*Requirements*: Would you extract the whole listing below and retype it exactly?
[START OF Supplied material]
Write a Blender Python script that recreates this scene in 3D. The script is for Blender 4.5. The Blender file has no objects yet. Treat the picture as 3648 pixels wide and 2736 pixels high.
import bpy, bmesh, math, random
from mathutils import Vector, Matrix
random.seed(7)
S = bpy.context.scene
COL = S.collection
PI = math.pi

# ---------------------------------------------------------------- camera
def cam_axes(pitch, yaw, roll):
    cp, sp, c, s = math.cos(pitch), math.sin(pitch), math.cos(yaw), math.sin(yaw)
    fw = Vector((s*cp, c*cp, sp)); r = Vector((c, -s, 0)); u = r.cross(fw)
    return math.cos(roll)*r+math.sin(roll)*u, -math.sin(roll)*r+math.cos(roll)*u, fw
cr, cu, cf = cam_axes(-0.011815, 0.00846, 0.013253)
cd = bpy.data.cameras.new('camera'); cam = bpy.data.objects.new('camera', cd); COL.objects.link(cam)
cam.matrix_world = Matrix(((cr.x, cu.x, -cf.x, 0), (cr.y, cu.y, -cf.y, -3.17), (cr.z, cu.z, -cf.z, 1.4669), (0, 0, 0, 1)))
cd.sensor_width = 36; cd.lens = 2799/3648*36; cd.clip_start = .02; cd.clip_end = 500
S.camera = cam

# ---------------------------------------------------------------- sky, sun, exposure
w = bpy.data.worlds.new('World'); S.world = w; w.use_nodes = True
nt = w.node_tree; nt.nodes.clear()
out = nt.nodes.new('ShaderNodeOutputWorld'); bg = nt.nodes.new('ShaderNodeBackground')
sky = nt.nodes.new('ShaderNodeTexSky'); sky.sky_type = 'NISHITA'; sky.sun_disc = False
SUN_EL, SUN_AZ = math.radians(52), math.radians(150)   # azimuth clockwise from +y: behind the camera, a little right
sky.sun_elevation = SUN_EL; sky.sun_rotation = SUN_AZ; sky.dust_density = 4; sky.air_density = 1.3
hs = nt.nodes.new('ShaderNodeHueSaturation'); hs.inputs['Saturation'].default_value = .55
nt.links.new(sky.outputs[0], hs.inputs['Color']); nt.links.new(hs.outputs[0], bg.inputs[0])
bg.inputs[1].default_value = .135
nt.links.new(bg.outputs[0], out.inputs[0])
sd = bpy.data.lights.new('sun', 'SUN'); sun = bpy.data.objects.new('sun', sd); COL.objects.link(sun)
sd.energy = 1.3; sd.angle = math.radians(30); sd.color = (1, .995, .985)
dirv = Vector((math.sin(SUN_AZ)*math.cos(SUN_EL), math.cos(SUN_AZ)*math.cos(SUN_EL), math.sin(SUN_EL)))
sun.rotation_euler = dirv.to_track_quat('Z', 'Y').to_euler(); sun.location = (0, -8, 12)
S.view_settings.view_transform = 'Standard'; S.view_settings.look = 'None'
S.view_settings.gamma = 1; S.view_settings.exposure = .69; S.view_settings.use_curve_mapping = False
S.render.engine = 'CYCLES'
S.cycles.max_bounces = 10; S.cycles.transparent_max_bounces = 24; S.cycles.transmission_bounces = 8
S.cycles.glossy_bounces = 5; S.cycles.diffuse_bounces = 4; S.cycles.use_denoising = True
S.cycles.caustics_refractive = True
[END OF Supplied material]
*Solution to this problem*:
Write a Blender Python script that recreates this scene in 3D. The script is for Blender 4.5. The Blender file has no objects yet. Treat the picture as 3648 pixels wide and 2736 pixels high.
import bpy, bmesh, math, random
from mathutils import Vector, Matrix
random.seed(7)
S = bpy.context.scene
COL = S.collection
PI = math.pi

# ---------------------------------------------------------------- camera
def cam_axes(pitch, yaw, roll):
    cp, sp, c, s = math.cos(pitch), math.sin(pitch), math.cos(yaw), math.sin(yaw)
    fw = Vector((s*cp, c*cp, sp)); r = Vector((c, -s, 0)); u = r.cross(fw)
    return math.cos(roll)*r+math.sin(roll)*u, -math.sin(roll)*r+math.cos(roll)*u, fw
cr, cu, cf = cam_axes(-0.011815, 0.00846, 0.013253)
cd = bpy.data.cameras.new('camera'); cam = bpy.data.objects.new('camera', cd); COL.objects.link(cam)
cam.matrix_world = Matrix(((cr.x, cu.x, -cf.x, 0), (cr.y, cu.y, -cf.y, -3.17), (cr.z, cu.z, -cf.z, 1.4669), (0, 0, 0, 1)))
cd.sensor_width = 36; cd.lens = 2799/3648*36; cd.clip_start = .02; cd.clip_end = 500
S.camera = cam

# ---------------------------------------------------------------- sky, sun, exposure
w = bpy.data.worlds.new('World'); S.world = w; w.use_nodes = True
nt = w.node_tree; nt.nodes.clear()
out = nt.nodes.new('ShaderNodeOutputWorld'); bg = nt.nodes.new('ShaderNodeBackground')
sky = nt.nodes.new('ShaderNodeTexSky'); sky.sky_type = 'NISHITA'; sky.sun_disc = False
SUN_EL, SUN_AZ = math.radians(52), math.radians(150)   # azimuth clockwise from +y: behind the camera, a little right
sky.sun_elevation = SUN_EL; sky.sun_rotation = SUN_AZ; sky.dust_density = 4; sky.air_density = 1.3
hs = nt.nodes.new('ShaderNodeHueSaturation'); hs.inputs['Saturation'].default_value = .55
nt.links.new(sky.outputs[0], hs.inputs['Color']); nt.links.new(hs.outputs[0], bg.inputs[0])
bg.inputs[1].default_value = .135
nt.links.new(bg.outputs[0], out.inputs[0])
sd = bpy.data.lights.new('sun', 'SUN'); sun = bpy.data.objects.new('sun', sd); COL.objects.link(sun)
sd.energy = 1.3; sd.angle = math.radians(30); sd.color = (1, .995, .985)
dirv = Vector((math.sin(SUN_AZ)*math.cos(SUN_EL), math.cos(SUN_AZ)*math.cos(SUN_EL), math.sin(SUN_EL)))
sun.rotation_euler = dirv.to_track_quat('Z', 'Y').to_euler(); sun.location = (0, -8, 12)
S.view_settings.view_transform = 'Standard'; S.view_settings.look = 'None'
S.view_settings.gamma = 1; S.view_settings.exposure = .69; S.view_settings.use_curve_mapping = False
S.render.engine = 'CYCLES'
S.cycles.max_bounces = 10; S.cycles.transparent_max_bounces = 24; S.cycles.transmission_bounces = 8
S.cycles.glossy_bounces = 5; S.cycles.diffuse_bounces = 4; S.cycles.use_denoising = True
S.cycles.caustics_refractive = True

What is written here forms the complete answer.